Gewurztraminer Saint Urbain 2003 – Vincent Spannagel : Le nez est intense, mûr et parfumé, avec des notes de fraise et caramel. La bouche est ronde, douce, très élégante avec un léger moelleux. L’archétype du gewurztraminer fruité, léger et parfumé. Très Bien
Avis du Groupe : Excellent : 0 – Très Bien : 2 – Bien : 2 – Bof : 3 – Beurk : 0


Gewurztraminer GC Wineck-Schlossberg 2001 – Vincent Spannagel : Le nez se fait plus riche, avec du botrytis, du miel et du pralin. La bouche est assez moelleuse, presque minérale. Un léger bouchon vient un peu ternir la finale, sinon le vin montre sa race dans un équilibre différent du précédent. Bien
Avis du Groupe : Excellent : 2 – Très Bien : 2 – Bien : 3 – Bof : 0 – Beurk : 0


Je suis un des deux seuls à avoir préféré le 2003 au 2001. Est-ce à cause du surcroît de sucre dans le 2001, qui rappelle un peu une VT  ? Ou à la méconnaissance des arômes variétaux pris par un gewurztraminer jeune et fruité ? Plus que jamais il semble difficile de prévoir l’opinion d’un groupe sur un vin, en se basant sur ses propres impressions.


Pour terminer

C’est vraiment très agréable de passer du temps à table avec des amis, à bien boire et bien manger. Ca peut paraître banal mais mieux vaut parfois le redire. Ensuite, la formule consistant à déguster des vins par paire est très intéressante car chacun peut trouver quelque chose à dire, même les moins expérimentés du groupe. Et si certains peuvent penser que leur manque de connaissance rendra la tâche difficile, ils se rendent généralement compte que la dégustation comparative permet à chacun de se faire une opinion assez forte sur ce qu’il aime ou pas.


En regardant les notes, je suis la personne qui a les scores les plus élevés. Ce qui est normal puisque j’ai choisi des vins que j’aime beaucoup, mais cela veut également dire que mes goûts et le goût des autres participants joue un rôle très important qui confirme l’utilité discutable d’une échelle de valeur absolue qui voudrait être trop précise. Je garde deux autres remarques de ce dîner. Premièrement, choisir le vin quand on est connaisseur peut paraître facile, mais c’est trompeur. Difficile de prévoir ce qu’un groupe hétérogène va apprécier, en se basant uniquement sur une échelle qualitative même reconnue par les plus grands experts. Certains vins sont consensuels, d’autres le sont moins, et les guides ne mentionnent jamais ce facteur.

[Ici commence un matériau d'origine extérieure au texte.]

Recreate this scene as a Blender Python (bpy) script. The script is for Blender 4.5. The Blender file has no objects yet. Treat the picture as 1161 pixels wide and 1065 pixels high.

Deuxièmement, c’est assez difficile de déguster les vins soi-même et de suivre un groupe. C’est plus facile d’être à l’écoute des commentaires de chacun lorsqu’on connaît déjà les vins. S’il faut passer du temps à les goûter soi-même, on se concentre sur le vin et plus sur le groupe. Heureusement dans ce cas les vins m’étaient connus, ce qui n’était pas le cas lors de la soirée Pinot Blanc organisée la veille.